正体不明のグラフィティライターを追いかけて……松本清張賞『イッツ・ダ・ボム』など新人作家によるミステリ3選(レビュー)
井上先斗の『イッツ・ダ・ボム』(文藝春秋)がよい。第三一回松本清張賞受賞作である。題材はグラフィティ――街中にスプレーなどで描かれる名前や文字――である。二部構成の小説で、第一部は、ブラックロータスという正体不明のグラフィティライターについて取材するライター(こちらは雑誌やウェブに執筆)の視点で語られる。彼は、識者を訪ね歩いてこの文化を学び、そしてブラックロータスの作品の特徴からその内面を読み解こうとする。取材活動は読者にグラフィティを紹介する役割も担っているのだが、取材者の足取りが私立探偵小説的で、ミステリファンには嬉しい限りだ。やがて彼は、ある人物の作為と真意に気付く――というあたりで第一部は終了。第二部は、それまでの登場人物の一人が視点人物となり、また新たな角度からブラックロータスの正体や心を探る物語となる。いわゆる“普通のミステリ”らしい謎はないが、著者が、作品を構成するエピソードとして仕込んだ情報を伏線として活かして、ブラックロータスという“犯人”の正体と動機を説得力をもって読者に届ける技量は、新人離れして巧みだ。著者はまた、他者の文化に只乗りすることへの葛藤やエゴを登場人物にきちんと意識させ、そんな彼らをリズミカルな文章で綴っている。小説として筋が通っていて、かつ美しいのだ。こんな小説に出会えて幸せである。

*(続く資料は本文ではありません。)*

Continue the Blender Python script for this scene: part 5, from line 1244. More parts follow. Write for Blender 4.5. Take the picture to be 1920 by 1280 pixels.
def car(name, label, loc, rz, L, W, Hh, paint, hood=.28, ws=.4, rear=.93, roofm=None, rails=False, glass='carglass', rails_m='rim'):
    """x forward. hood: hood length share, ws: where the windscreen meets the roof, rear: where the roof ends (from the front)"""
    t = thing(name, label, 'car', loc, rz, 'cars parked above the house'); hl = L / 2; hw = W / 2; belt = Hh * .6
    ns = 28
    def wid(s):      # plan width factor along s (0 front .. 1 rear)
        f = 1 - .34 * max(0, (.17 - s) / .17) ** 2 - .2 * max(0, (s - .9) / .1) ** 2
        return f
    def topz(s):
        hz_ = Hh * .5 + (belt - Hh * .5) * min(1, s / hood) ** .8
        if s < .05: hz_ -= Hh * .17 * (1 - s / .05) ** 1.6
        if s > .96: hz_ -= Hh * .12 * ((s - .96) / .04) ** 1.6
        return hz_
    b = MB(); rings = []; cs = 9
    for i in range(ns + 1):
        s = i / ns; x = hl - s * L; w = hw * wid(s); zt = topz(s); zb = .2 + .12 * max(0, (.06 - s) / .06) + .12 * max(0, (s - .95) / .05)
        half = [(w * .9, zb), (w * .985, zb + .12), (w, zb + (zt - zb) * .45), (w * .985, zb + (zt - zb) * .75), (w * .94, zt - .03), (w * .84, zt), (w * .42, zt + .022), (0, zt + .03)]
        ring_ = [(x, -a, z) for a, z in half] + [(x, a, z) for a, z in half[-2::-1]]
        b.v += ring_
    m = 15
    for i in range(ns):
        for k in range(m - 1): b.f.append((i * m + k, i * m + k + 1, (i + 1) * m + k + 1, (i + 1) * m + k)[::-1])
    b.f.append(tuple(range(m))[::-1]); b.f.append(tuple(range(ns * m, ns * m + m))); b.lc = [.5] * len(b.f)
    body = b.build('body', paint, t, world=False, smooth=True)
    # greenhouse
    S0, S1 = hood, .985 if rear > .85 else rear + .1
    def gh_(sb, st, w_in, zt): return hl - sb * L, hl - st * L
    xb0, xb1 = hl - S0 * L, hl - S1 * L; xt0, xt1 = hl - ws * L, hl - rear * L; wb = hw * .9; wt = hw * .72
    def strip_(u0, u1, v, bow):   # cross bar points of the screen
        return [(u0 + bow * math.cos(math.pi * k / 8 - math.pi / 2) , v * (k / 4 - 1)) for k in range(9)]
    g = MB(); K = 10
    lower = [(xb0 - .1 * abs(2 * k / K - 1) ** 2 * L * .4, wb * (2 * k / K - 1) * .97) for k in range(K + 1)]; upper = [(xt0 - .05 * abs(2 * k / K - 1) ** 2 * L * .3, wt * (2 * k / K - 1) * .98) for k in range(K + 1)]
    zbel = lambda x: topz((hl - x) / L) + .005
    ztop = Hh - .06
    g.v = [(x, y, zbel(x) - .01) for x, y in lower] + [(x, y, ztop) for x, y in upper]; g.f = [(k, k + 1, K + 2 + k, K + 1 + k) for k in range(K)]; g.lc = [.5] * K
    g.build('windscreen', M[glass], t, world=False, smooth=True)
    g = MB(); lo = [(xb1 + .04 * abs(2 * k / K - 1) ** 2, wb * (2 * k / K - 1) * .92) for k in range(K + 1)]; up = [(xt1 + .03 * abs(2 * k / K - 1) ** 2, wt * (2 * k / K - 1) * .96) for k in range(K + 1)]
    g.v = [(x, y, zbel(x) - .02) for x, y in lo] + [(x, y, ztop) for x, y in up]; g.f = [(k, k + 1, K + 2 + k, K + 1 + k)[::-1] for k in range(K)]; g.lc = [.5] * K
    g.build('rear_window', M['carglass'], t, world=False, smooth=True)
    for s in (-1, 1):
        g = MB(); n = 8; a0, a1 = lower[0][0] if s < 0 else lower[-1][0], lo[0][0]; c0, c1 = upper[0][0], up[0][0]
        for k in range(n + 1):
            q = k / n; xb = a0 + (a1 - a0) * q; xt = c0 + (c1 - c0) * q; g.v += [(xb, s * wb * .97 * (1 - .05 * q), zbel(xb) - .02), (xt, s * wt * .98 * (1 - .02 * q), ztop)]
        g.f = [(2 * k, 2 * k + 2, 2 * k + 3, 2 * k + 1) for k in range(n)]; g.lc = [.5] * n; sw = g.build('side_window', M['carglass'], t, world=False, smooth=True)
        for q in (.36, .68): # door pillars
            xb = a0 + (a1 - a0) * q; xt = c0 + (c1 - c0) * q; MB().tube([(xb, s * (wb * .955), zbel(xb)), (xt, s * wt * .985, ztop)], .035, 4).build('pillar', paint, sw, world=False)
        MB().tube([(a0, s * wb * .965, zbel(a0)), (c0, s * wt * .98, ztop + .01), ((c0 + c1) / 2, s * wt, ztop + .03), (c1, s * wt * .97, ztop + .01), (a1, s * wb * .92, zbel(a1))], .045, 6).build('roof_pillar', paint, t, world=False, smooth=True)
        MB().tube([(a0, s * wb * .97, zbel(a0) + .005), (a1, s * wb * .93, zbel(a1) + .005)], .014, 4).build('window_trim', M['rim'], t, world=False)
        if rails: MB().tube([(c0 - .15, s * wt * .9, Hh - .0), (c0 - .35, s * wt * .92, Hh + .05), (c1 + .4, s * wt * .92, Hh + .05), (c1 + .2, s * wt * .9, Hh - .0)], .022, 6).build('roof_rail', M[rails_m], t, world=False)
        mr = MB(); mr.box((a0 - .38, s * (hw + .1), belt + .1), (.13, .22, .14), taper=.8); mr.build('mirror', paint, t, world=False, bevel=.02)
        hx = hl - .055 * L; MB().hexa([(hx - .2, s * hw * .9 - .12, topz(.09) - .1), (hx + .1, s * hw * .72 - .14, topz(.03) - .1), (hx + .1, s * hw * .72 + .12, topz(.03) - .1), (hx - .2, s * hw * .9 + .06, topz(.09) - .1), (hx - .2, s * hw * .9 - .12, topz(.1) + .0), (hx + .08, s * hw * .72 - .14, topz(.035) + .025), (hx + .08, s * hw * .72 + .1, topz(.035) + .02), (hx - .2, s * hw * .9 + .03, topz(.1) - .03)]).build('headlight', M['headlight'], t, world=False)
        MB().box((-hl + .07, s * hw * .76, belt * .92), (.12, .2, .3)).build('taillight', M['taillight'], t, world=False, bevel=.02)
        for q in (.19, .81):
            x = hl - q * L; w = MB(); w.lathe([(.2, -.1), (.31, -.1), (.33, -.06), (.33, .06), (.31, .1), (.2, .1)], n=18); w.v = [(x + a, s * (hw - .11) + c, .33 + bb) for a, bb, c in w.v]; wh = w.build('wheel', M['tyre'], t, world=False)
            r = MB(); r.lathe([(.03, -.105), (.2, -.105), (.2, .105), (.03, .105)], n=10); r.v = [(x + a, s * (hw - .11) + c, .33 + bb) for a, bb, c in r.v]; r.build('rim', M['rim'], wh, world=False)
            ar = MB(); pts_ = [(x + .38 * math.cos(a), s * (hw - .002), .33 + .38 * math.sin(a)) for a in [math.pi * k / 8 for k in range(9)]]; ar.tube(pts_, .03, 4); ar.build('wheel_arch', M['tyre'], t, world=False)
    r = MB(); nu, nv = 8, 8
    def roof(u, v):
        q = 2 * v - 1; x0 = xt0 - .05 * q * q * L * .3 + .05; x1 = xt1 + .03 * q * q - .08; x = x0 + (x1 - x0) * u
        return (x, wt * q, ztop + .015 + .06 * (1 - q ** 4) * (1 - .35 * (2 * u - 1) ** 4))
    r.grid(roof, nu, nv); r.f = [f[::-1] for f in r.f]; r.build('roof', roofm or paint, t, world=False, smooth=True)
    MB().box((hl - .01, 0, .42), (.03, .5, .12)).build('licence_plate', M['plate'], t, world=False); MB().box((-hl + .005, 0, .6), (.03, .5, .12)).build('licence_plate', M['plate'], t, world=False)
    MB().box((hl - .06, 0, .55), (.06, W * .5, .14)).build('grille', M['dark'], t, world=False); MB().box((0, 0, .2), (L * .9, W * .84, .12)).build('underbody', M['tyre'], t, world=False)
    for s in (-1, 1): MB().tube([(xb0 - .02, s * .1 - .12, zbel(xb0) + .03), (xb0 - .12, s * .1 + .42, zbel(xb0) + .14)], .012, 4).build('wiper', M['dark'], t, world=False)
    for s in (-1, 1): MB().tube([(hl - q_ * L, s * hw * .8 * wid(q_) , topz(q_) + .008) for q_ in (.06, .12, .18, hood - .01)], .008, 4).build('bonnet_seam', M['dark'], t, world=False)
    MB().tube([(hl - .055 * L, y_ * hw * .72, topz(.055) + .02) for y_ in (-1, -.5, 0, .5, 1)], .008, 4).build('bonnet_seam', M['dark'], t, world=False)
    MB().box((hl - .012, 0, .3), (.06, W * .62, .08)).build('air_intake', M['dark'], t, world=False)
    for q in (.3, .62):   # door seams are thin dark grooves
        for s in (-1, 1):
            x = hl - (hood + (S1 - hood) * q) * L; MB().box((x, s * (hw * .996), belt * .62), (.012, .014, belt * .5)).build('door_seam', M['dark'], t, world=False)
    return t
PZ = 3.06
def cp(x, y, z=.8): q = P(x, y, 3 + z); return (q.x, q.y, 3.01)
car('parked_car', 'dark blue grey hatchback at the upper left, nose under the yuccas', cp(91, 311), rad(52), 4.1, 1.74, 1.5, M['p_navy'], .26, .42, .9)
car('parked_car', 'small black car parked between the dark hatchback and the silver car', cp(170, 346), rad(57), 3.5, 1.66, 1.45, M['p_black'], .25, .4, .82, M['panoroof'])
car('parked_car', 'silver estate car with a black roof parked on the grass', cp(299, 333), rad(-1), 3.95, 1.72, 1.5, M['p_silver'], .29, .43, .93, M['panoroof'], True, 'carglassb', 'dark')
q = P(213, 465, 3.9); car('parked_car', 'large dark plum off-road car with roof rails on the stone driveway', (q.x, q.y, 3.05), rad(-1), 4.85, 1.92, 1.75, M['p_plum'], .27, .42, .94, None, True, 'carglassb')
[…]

横溝正史ミステリ&ホラー大賞を受賞してデビューした新名智の第四作『雷龍楼の殺人』(角川書店)は、相当にトリッキーな一冊。孤島で進行中の連続殺人を、中学生の外狩霞が安楽椅子探偵的に謎解きするという構成なのだが、霞の状況が斬新だ。彼女は、誘拐されて監禁されているのだ。連続殺人に関する情報は、誘拐犯に脅迫されてその孤島である任務を遂行中の霞の従兄から得る――そんな異様な構成のミステリなのだが、著者はさらに序盤で読者を驚かせる。プロローグと第一章の間に“読者への挑戦”を挿入し、島の事件の犯人と被害者たちの名前を明かすのだ。なんとも野心的な序盤だが、中盤のサスペンスも、終盤の驚愕と衝撃も文句なく刺激的。本書において、孤島殺人×安楽椅子探偵という定型からの逸脱の凄味を満喫した。